One of the reasons development experts focus on young alumni is the belief that giving patterns need to be established early, but the Blackbaud data suggest that most of those alumni who do give don't do so the next year. Only 42 percent of those who graduated in the last decade in the Big Ten/Big 12 group did so, and only 48 percent in the private college group did so.

If the fund-raisers here expected to get a sympathetic explanation of the psychological reasons the latest generation of college grads won't make gifts, they were surprised. Instead, they were told that they weren't asking enough of young alumni.

"We are under-asking" young alumni, said Shaun Keister, an annual giving consultant for Campbell & Company. Colleges seem content to ask young alumni to give $10, and assume that's all that is possible, when those same young alumni are letting Greenpeace or other groups automatically bill them $20 a month on their credit cards. Not to mention, he said, that the young alumni spend $10 a day at Starbucks.

Keister said that the $10 ask is insulting to the alumni. "You tell them that with $10 they have changed the college and changed the world, and they know better. If you did a focus group and asked them how much it would take to make a difference at your college, they would tell you $500,,,, If we ask them for $10, they aren't going to keep giving and it's not going to get larger."

A key reason that colleges focus on small gifts from young alumni is that one part (admittedly a small part at 5 percent) of the U.S. News & World Report methodology for ranking colleges is the alumni giving rate. That rate would credit a college more for getting a bunch of $10 donors than identifying and winning over those capable of giving more.

"One of the single biggest mistakes we make," Keister said, is trying to raise the rate for the purpose of magazine rankings. "We are doing so much more harm than good," he said. "The long-term viability of our programs will not be predicated on participation rates produced for a magazine."

Keister acknowledged that his views might not go over well with others, saying, "I know some presidents might throw things at me" for suggesting ignoring a rankings criterion. (The presidents at the CASE meeting must have skipped this session, as Keister emerged unscathed, but the nods of those in the packed audience suggested that the fund-raisers agreed with his analysis of their bosses.)

Jenny Cooke, director of higher education benchmarking for Target Analytics (part of Blackbaud), noted that the analysis shows that many more young alumni are giving at least one in five years (as opposed to every year). "These are not your loyal donors," she said. "They are one and done."

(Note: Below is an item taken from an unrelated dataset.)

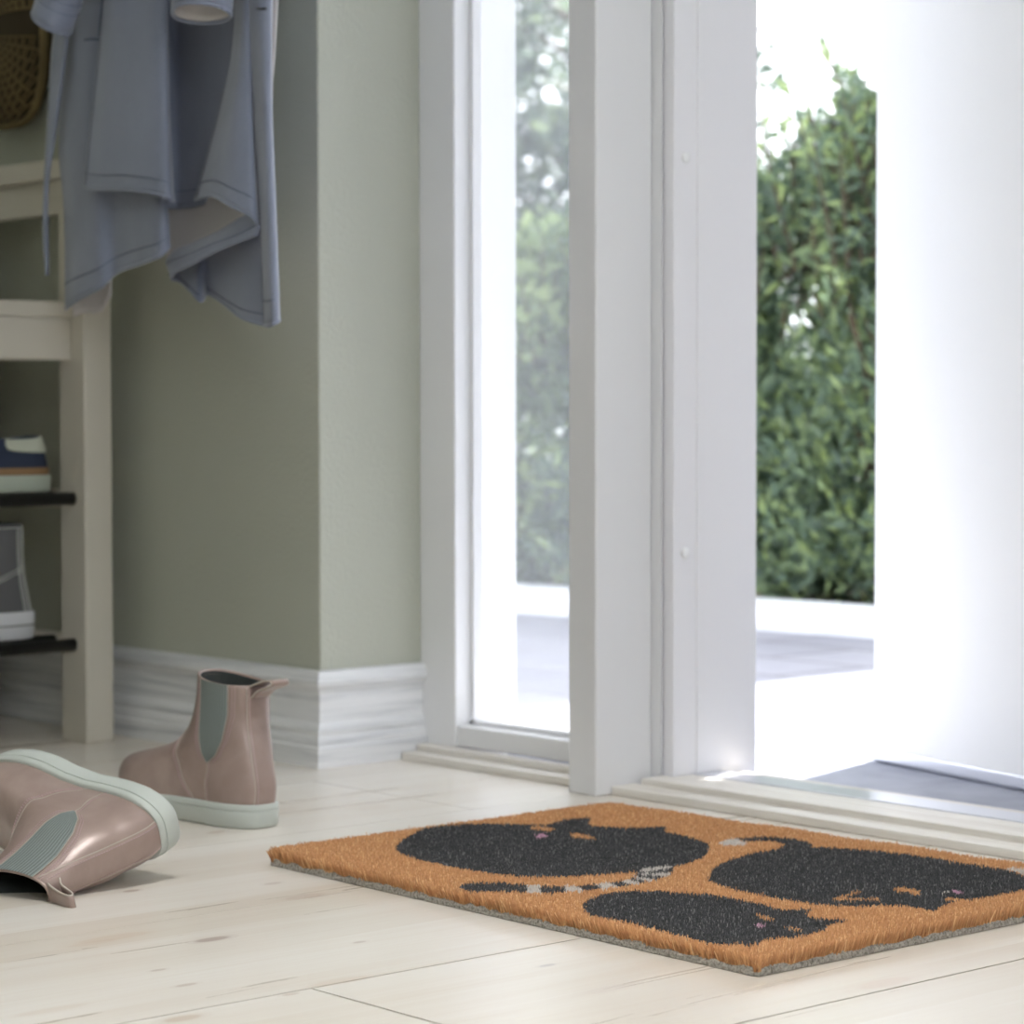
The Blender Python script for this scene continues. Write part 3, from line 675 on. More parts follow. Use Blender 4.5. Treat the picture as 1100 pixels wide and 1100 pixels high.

She stressed the importance of constant outreach to make this group more loyal. Even for modest gifts, "this generation wants to be thanked a lot more," Cooke said.

Keister added that fund-raisers need to consider the habits of younger alumni, and to adjust strategies. For instance, some fund-raisers worry that asking for money too many times during a year will offend a would-be donor. But Keister said it was important to remember that many young alumni "don't read their mail," and don't have the same sense of obligation as older alumni to see what alma mater has sent. "You can solicit them much more and you won't get a high complaint level," he said. But to be effective, colleges need to consider whether missives may be more effective digitally or in other methods, he added.